WORK TO DO: Return all of the data exactly as given.

STORED DATA:
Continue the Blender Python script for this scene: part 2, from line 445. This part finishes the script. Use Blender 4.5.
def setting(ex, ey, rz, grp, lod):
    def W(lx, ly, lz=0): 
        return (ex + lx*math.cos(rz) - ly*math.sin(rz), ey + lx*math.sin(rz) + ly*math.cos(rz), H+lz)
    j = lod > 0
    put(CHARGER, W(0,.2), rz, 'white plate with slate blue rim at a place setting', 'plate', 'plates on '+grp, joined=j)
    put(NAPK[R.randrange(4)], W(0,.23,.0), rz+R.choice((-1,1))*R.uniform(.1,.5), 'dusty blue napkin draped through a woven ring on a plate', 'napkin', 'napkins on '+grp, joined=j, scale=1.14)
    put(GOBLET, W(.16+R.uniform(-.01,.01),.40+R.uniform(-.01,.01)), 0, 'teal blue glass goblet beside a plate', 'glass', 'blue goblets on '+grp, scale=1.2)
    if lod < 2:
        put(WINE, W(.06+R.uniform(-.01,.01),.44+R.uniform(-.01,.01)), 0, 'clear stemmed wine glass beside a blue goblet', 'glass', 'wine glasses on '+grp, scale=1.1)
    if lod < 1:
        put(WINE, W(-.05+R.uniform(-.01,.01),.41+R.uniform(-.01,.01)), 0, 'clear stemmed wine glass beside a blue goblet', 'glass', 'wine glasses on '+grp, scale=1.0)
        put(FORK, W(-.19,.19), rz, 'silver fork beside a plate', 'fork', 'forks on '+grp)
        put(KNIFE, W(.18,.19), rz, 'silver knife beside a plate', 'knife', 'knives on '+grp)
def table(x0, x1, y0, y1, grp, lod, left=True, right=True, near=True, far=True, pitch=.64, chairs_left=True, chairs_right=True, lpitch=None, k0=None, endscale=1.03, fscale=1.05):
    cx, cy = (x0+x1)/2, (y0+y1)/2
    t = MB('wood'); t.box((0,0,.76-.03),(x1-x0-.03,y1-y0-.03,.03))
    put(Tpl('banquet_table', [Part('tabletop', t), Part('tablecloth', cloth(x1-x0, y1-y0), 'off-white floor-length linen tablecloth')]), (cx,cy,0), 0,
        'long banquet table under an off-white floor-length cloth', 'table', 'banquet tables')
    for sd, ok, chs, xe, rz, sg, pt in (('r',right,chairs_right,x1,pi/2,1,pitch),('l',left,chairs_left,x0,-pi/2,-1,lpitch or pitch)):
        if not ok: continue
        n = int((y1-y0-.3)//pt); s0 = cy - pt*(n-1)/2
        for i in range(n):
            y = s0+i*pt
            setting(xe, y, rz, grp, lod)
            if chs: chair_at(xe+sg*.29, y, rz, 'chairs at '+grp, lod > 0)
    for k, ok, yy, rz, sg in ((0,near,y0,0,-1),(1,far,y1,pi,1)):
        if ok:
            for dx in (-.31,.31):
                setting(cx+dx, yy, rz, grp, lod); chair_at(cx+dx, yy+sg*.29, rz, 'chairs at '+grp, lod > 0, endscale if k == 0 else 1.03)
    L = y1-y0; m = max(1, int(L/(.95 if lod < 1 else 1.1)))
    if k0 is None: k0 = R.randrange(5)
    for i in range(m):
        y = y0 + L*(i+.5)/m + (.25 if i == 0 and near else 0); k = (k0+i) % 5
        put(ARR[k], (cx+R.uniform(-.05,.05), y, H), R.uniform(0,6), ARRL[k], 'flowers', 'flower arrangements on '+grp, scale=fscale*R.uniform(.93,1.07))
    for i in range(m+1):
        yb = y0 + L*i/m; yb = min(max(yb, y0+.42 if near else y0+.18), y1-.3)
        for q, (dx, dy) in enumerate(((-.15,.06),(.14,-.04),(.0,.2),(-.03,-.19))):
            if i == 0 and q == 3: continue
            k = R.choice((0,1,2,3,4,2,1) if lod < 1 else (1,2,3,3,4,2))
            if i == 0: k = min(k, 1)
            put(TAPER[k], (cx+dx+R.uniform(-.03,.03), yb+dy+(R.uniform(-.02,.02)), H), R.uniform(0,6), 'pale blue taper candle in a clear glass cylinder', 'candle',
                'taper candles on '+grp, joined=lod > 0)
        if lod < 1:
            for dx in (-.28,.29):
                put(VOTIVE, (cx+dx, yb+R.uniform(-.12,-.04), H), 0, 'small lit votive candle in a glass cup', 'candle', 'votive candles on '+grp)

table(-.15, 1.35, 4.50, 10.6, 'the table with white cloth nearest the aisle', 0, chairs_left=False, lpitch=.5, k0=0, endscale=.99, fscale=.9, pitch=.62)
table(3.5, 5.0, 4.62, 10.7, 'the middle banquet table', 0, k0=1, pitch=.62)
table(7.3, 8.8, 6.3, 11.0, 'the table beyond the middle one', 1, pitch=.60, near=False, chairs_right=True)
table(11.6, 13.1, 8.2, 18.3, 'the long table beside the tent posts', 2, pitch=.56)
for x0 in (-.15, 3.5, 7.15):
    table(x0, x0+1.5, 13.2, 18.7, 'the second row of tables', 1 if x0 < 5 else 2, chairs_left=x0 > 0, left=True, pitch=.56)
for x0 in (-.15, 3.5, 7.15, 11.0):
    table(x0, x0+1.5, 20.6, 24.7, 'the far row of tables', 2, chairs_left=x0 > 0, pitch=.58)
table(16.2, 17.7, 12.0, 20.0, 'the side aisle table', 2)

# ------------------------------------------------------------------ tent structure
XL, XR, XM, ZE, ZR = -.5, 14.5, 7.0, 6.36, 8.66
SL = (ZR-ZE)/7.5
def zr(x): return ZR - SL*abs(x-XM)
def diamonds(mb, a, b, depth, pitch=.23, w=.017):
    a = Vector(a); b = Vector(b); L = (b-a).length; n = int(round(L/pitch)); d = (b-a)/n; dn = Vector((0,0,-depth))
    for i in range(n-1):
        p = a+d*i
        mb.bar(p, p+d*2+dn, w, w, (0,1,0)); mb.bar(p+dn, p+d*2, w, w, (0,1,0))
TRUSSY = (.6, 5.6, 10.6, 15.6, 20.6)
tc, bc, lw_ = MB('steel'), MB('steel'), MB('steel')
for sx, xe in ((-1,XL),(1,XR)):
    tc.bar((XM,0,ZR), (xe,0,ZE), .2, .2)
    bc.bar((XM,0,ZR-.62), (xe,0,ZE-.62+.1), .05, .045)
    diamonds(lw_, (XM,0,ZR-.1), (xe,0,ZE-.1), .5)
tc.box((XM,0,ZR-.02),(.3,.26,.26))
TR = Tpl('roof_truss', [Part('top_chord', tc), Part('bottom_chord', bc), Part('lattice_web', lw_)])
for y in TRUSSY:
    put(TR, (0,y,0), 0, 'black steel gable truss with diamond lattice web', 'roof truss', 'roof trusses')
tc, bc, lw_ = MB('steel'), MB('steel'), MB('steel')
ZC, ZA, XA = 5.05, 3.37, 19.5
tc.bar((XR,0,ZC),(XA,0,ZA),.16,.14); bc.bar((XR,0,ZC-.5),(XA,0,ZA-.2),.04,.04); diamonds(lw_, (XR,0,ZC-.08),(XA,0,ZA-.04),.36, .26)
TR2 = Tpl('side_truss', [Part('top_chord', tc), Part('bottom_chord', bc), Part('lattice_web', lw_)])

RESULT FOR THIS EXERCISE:
Continue the Blender Python script for this scene: part 2, from line 445. This part finishes the script. Use Blender 4.5.
def setting(ex, ey, rz, grp, lod):
    def W(lx, ly, lz=0): 
        return (ex + lx*math.cos(rz) - ly*math.sin(rz), ey + lx*math.sin(rz) + ly*math.cos(rz), H+lz)
    j = lod > 0
    put(CHARGER, W(0,.2), rz, 'white plate with slate blue rim at a place setting', 'plate', 'plates on '+grp, joined=j)
    put(NAPK[R.randrange(4)], W(0,.23,.0), rz+R.choice((-1,1))*R.uniform(.1,.5), 'dusty blue napkin draped through a woven ring on a plate', 'napkin', 'napkins on '+grp, joined=j, scale=1.14)
    put(GOBLET, W(.16+R.uniform(-.01,.01),.40+R.uniform(-.01,.01)), 0, 'teal blue glass goblet beside a plate', 'glass', 'blue goblets on '+grp, scale=1.2)
    if lod < 2:
        put(WINE, W(.06+R.uniform(-.01,.01),.44+R.uniform(-.01,.01)), 0, 'clear stemmed wine glass beside a blue goblet', 'glass', 'wine glasses on '+grp, scale=1.1)
    if lod < 1:
        put(WINE, W(-.05+R.uniform(-.01,.01),.41+R.uniform(-.01,.01)), 0, 'clear stemmed wine glass beside a blue goblet', 'glass', 'wine glasses on '+grp, scale=1.0)
        put(FORK, W(-.19,.19), rz, 'silver fork beside a plate', 'fork', 'forks on '+grp)
        put(KNIFE, W(.18,.19), rz, 'silver knife beside a plate', 'knife', 'knives on '+grp)
def table(x0, x1, y0, y1, grp, lod, left=True, right=True, near=True, far=True, pitch=.64, chairs_left=True, chairs_right=True, lpitch=None, k0=None, endscale=1.03, fscale=1.05):
    cx, cy = (x0+x1)/2, (y0+y1)/2
    t = MB('wood'); t.box((0,0,.76-.03),(x1-x0-.03,y1-y0-.03,.03))
    put(Tpl('banquet_table', [Part('tabletop', t), Part('tablecloth', cloth(x1-x0, y1-y0), 'off-white floor-length linen tablecloth')]), (cx,cy,0), 0,
        'long banquet table under an off-white floor-length cloth', 'table', 'banquet tables')
    for sd, ok, chs, xe, rz, sg, pt in (('r',right,chairs_right,x1,pi/2,1,pitch),('l',left,chairs_left,x0,-pi/2,-1,lpitch or pitch)):
        if not ok: continue
        n = int((y1-y0-.3)//pt); s0 = cy - pt*(n-1)/2
        for i in range(n):
            y = s0+i*pt
            setting(xe, y, rz, grp, lod)
            if chs: chair_at(xe+sg*.29, y, rz, 'chairs at '+grp, lod > 0)
    for k, ok, yy, rz, sg in ((0,near,y0,0,-1),(1,far,y1,pi,1)):
        if ok:
            for dx in (-.31,.31):
                setting(cx+dx, yy, rz, grp, lod); chair_at(cx+dx, yy+sg*.29, rz, 'chairs at '+grp, lod > 0, endscale if k == 0 else 1.03)
    L = y1-y0; m = max(1, int(L/(.95 if lod < 1 else 1.1)))
    if k0 is None: k0 = R.randrange(5)
    for i in range(m):
        y = y0 + L*(i+.5)/m + (.25 if i == 0 and near else 0); k = (k0+i) % 5
        put(ARR[k], (cx+R.uniform(-.05,.05), y, H), R.uniform(0,6), ARRL[k], 'flowers', 'flower arrangements on '+grp, scale=fscale*R.uniform(.93,1.07))
    for i in range(m+1):
        yb = y0 + L*i/m; yb = min(max(yb, y0+.42 if near else y0+.18), y1-.3)
        for q, (dx, dy) in enumerate(((-.15,.06),(.14,-.04),(.0,.2),(-.03,-.19))):
            if i == 0 and q == 3: continue
            k = R.choice((0,1,2,3,4,2,1) if lod < 1 else (1,2,3,3,4,2))
            if i == 0: k = min(k, 1)
            put(TAPER[k], (cx+dx+R.uniform(-.03,.03), yb+dy+(R.uniform(-.02,.02)), H), R.uniform(0,6), 'pale blue taper candle in a clear glass cylinder', 'candle',
                'taper candles on '+grp, joined=lod > 0)
        if lod < 1:
            for dx in (-.28,.29):
                put(VOTIVE, (cx+dx, yb+R.uniform(-.12,-.04), H), 0, 'small lit votive candle in a glass cup', 'candle', 'votive candles on '+grp)

table(-.15, 1.35, 4.50, 10.6, 'the table with white cloth nearest the aisle', 0, chairs_left=False, lpitch=.5, k0=0, endscale=.99, fscale=.9, pitch=.62)
table(3.5, 5.0, 4.62, 10.7, 'the middle banquet table', 0, k0=1, pitch=.62)
table(7.3, 8.8, 6.3, 11.0, 'the table beyond the middle one', 1, pitch=.60, near=False, chairs_right=True)
table(11.6, 13.1, 8.2, 18.3, 'the long table beside the tent posts', 2, pitch=.56)
for x0 in (-.15, 3.5, 7.15):
    table(x0, x0+1.5, 13.2, 18.7, 'the second row of tables', 1 if x0 < 5 else 2, chairs_left=x0 > 0, left=True, pitch=.56)
for x0 in (-.15, 3.5, 7.15, 11.0):
    table(x0, x0+1.5, 20.6, 24.7, 'the far row of tables', 2, chairs_left=x0 > 0, pitch=.58)
table(16.2, 17.7, 12.0, 20.0, 'the side aisle table', 2)

# ------------------------------------------------------------------ tent structure
XL, XR, XM, ZE, ZR = -.5, 14.5, 7.0, 6.36, 8.66
SL = (ZR-ZE)/7.5
def zr(x): return ZR - SL*abs(x-XM)
def diamonds(mb, a, b, depth, pitch=.23, w=.017):
    a = Vector(a); b = Vector(b); L = (b-a).length; n = int(round(L/pitch)); d = (b-a)/n; dn = Vector((0,0,-depth))
    for i in range(n-1):
        p = a+d*i
        mb.bar(p, p+d*2+dn, w, w, (0,1,0)); mb.bar(p+dn, p+d*2, w, w, (0,1,0))
TRUSSY = (.6, 5.6, 10.6, 15.6, 20.6)
tc, bc, lw_ = MB('steel'), MB('steel'), MB('steel')
for sx, xe in ((-1,XL),(1,XR)):
    tc.bar((XM,0,ZR), (xe,0,ZE), .2, .2)
    bc.bar((XM,0,ZR-.62), (xe,0,ZE-.62+.1), .05, .045)
    diamonds(lw_, (XM,0,ZR-.1), (xe,0,ZE-.1), .5)
tc.box((XM,0,ZR-.02),(.3,.26,.26))
TR = Tpl('roof_truss', [Part('top_chord', tc), Part('bottom_chord', bc), Part('lattice_web', lw_)])
for y in TRUSSY:
    put(TR, (0,y,0), 0, 'black steel gable truss with diamond lattice web', 'roof truss', 'roof trusses')
tc, bc, lw_ = MB('steel'), MB('steel'), MB('steel')
ZC, ZA, XA = 5.05, 3.37, 19.5
tc.bar((XR,0,ZC),(XA,0,ZA),.16,.14); bc.bar((XR,0,ZC-.5),(XA,0,ZA-.2),.04,.04); diamonds(lw_, (XR,0,ZC-.08),(XA,0,ZA-.04),.36, .26)
TR2 = Tpl('side_truss', [Part('top_chord', tc), Part('bottom_chord', bc), Part('lattice_web', lw_)])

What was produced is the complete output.